As Josh said there are many ways to rig an arm, here is one basic:

- Add a *Target* bone and a *Poletarget* bone to your arm. The *Target* will be the arm controller, the *Poletarget* will determine the arm orientation.
- Parent these 2 bones to the *Root* bone of your armature.
- If don't have a *Root* bone yet, at least deparent these 2 bones.
- Disable their *Deform* option in *Properties* panel > *Bone* > *Deform*: When you'll parent the armature these 2 bones won't deform the mesh.
- Parent the *Hand* bone to the *Target* so that when you'll move the *Target* the *Hand* will also follow, which is very convenient.
- Give the *Lowerarm* an *IK* constraint, choose a *Length* of 2 so that it will move *Loweram* and *Upperarm* only, and choose the *Target* bone as the *Target* and the *Poletarget* bone as the *Pole Target*.
- For the fingers: give the second phalanx a *Copy Rotation* constraint with the first phalanx as the *Target*, and give the third phalanx a *Copy Rotation* constraint with the second phalanx as the *Target* so that when you'll rotate the first phalanx the rest of the finger will follow.

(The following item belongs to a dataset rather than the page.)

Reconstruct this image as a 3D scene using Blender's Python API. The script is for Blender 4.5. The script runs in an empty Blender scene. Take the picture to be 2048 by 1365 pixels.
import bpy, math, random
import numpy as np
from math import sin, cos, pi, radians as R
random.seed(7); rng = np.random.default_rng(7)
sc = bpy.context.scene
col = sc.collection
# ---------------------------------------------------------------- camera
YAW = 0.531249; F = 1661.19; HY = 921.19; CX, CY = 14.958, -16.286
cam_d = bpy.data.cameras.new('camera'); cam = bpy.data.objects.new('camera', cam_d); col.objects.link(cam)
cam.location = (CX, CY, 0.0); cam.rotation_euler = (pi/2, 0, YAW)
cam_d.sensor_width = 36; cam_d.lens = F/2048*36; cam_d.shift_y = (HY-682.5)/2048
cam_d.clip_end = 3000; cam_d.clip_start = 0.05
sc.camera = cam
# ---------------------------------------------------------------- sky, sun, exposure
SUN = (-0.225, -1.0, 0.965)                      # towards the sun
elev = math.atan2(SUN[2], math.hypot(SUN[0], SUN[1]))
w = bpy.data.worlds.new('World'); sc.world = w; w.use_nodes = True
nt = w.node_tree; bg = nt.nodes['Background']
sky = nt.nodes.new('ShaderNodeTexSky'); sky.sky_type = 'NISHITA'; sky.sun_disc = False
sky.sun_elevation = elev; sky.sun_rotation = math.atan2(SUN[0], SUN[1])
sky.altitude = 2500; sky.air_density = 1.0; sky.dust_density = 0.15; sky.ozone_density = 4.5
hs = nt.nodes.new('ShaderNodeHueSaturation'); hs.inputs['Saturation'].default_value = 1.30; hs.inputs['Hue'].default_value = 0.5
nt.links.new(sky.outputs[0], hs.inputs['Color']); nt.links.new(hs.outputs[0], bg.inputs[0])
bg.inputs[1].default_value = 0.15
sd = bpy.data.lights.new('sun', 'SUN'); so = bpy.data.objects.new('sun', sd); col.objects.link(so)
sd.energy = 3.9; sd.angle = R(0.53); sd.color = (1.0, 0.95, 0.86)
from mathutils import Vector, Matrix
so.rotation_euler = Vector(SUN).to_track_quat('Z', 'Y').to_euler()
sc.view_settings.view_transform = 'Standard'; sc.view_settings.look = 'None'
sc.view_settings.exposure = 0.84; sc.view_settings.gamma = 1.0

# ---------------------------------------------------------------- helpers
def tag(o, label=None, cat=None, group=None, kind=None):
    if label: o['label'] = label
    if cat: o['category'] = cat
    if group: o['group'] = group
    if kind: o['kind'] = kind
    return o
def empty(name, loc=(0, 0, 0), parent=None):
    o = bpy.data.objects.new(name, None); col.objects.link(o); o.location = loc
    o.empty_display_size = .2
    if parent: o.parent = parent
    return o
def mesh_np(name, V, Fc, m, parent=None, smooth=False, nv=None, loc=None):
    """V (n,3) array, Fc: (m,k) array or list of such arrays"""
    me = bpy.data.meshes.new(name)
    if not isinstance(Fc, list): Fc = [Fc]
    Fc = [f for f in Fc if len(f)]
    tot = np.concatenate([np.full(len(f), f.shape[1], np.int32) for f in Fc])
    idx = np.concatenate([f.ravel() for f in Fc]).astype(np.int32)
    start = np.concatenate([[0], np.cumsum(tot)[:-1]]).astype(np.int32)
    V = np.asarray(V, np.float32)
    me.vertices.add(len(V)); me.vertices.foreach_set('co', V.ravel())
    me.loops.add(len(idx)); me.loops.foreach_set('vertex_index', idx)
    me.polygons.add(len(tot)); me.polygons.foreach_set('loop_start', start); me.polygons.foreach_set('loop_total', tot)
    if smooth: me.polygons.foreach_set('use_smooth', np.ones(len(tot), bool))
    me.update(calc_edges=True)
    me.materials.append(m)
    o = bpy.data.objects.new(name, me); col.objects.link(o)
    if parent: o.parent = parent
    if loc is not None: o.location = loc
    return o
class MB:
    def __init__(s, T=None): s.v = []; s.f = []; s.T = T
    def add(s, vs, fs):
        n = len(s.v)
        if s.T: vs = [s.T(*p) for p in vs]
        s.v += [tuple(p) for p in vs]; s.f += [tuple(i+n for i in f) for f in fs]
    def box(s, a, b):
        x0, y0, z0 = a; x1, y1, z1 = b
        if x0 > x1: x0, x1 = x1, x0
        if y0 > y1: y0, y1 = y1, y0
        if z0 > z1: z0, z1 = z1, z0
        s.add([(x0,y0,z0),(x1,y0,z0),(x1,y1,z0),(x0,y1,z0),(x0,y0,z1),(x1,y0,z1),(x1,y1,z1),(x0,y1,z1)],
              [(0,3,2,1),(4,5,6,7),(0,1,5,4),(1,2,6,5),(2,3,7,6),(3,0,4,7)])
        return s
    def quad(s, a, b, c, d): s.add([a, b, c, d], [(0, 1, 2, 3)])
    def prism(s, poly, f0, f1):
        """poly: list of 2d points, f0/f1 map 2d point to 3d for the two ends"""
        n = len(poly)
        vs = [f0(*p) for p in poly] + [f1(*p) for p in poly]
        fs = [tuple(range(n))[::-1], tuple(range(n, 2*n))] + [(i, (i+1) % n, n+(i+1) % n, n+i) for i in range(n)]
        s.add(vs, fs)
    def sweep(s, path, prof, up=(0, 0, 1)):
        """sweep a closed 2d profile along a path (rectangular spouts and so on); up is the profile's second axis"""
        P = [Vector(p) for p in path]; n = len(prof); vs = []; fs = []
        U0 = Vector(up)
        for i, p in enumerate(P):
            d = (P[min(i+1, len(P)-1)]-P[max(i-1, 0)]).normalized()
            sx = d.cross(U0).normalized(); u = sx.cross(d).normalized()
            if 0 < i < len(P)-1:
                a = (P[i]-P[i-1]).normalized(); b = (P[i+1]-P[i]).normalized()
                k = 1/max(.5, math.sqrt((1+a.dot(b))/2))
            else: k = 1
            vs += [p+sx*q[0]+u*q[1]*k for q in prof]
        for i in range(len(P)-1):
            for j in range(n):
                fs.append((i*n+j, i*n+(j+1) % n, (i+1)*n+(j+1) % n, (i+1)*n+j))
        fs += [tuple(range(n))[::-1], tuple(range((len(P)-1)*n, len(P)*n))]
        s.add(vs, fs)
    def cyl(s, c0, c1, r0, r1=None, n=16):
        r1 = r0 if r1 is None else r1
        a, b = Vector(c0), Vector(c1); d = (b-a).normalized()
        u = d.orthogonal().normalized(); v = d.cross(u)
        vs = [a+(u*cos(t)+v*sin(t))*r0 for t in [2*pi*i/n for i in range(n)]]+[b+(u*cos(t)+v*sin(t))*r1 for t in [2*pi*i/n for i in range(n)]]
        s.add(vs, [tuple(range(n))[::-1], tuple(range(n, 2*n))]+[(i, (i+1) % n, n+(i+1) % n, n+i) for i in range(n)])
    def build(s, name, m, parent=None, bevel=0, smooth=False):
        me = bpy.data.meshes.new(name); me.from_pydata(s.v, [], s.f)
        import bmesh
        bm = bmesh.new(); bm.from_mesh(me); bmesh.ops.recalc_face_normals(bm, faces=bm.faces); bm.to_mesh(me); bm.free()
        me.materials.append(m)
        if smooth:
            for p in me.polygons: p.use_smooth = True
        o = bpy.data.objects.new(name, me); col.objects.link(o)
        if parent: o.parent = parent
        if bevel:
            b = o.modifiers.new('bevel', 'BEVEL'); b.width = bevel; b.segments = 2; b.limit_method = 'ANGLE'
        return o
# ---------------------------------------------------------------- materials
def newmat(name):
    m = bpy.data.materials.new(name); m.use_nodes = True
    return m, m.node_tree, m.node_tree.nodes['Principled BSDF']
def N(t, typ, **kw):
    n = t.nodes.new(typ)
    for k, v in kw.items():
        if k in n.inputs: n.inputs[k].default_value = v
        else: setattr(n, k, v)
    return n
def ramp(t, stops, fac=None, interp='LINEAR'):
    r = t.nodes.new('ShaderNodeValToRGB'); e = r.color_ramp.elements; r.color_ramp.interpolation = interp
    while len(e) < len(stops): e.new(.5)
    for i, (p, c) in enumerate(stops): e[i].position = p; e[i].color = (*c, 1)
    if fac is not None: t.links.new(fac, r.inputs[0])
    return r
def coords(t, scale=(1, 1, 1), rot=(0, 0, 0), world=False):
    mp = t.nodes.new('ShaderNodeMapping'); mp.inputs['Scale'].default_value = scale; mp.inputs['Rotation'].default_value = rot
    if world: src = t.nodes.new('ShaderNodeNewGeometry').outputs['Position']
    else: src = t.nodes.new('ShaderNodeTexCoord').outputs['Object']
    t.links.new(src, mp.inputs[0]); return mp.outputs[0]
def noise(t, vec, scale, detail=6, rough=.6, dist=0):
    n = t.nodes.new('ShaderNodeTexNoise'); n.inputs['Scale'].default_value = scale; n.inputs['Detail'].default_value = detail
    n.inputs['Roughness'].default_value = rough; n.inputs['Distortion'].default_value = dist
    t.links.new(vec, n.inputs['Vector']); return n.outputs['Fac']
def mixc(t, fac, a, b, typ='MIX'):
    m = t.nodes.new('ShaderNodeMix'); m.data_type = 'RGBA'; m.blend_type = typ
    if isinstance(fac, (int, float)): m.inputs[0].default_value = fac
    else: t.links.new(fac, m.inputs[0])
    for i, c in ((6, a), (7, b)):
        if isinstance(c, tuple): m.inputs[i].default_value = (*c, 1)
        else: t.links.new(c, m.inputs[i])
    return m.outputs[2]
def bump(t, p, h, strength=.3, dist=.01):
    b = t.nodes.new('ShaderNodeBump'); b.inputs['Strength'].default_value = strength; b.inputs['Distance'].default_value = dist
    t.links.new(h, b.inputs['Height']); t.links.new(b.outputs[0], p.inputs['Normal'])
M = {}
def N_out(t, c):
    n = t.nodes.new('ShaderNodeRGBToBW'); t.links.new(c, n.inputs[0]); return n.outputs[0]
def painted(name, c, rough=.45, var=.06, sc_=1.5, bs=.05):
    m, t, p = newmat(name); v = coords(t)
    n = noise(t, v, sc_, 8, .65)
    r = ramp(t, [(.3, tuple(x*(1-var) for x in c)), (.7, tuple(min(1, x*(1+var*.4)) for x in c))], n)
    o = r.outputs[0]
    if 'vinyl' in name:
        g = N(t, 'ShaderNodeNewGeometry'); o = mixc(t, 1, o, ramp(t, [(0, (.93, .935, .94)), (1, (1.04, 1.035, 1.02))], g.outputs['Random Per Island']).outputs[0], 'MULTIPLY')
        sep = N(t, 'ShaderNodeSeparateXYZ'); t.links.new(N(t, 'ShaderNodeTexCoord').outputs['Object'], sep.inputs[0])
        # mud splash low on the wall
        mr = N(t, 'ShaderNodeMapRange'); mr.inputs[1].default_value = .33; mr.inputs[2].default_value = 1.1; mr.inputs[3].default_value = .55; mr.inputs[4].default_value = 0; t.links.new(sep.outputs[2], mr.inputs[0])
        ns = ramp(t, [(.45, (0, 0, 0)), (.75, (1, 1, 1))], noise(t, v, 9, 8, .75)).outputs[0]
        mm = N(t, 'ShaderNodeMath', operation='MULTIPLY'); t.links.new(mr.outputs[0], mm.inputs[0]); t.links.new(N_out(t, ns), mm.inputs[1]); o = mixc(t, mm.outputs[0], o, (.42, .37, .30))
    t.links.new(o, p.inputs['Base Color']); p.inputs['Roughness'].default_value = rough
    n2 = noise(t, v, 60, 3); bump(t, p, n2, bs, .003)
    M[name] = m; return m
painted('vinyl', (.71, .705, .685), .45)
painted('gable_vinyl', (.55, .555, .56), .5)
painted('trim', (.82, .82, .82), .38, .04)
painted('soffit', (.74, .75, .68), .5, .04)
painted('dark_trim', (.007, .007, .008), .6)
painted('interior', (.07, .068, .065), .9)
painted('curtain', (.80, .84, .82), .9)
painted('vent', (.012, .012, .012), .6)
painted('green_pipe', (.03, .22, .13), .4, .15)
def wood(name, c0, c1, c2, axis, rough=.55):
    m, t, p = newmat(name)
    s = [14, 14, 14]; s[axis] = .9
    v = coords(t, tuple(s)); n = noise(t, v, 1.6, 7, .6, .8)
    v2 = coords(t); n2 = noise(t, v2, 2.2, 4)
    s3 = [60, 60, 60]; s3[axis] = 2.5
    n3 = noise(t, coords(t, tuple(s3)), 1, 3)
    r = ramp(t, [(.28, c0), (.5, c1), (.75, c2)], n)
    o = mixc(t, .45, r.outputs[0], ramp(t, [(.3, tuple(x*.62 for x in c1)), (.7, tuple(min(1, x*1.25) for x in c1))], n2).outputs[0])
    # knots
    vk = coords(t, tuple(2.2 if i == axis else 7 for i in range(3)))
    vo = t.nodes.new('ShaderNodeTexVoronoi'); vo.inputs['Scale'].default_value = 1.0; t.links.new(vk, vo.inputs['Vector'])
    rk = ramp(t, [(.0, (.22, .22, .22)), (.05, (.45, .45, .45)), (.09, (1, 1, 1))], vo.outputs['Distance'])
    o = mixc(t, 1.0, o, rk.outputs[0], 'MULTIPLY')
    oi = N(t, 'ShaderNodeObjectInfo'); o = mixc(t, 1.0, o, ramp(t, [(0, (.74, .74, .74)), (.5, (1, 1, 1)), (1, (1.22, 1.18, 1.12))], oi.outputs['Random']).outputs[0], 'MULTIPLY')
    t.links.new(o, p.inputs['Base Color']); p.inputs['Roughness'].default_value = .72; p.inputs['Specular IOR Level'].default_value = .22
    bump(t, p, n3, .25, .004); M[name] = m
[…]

[![enter image description here][1]][1]

A good thing would also be to choose a *B-Bone Display* for your armature (in the *Properties* panel > *Data* > *Display*), and to segment the *Upperarm* and *Lowerarm* so that they will bend smoothly (Go in the *Properties* panel > *Bone* > *Bendy Bones* > *Segments* and give 5 segments for example). In that case, give the *Lowerarm* an *Copy Rotation* constraint with the *Hand* as the *Target*: when the Hand will rotate the *Lowerarm* and *Upperarm* will follow. Also, you could limit the rotation of these bones in the *Properties* panel > *Bone* > *Inverse Kinematics*, but it's a bit tricky and most of the time you want need it.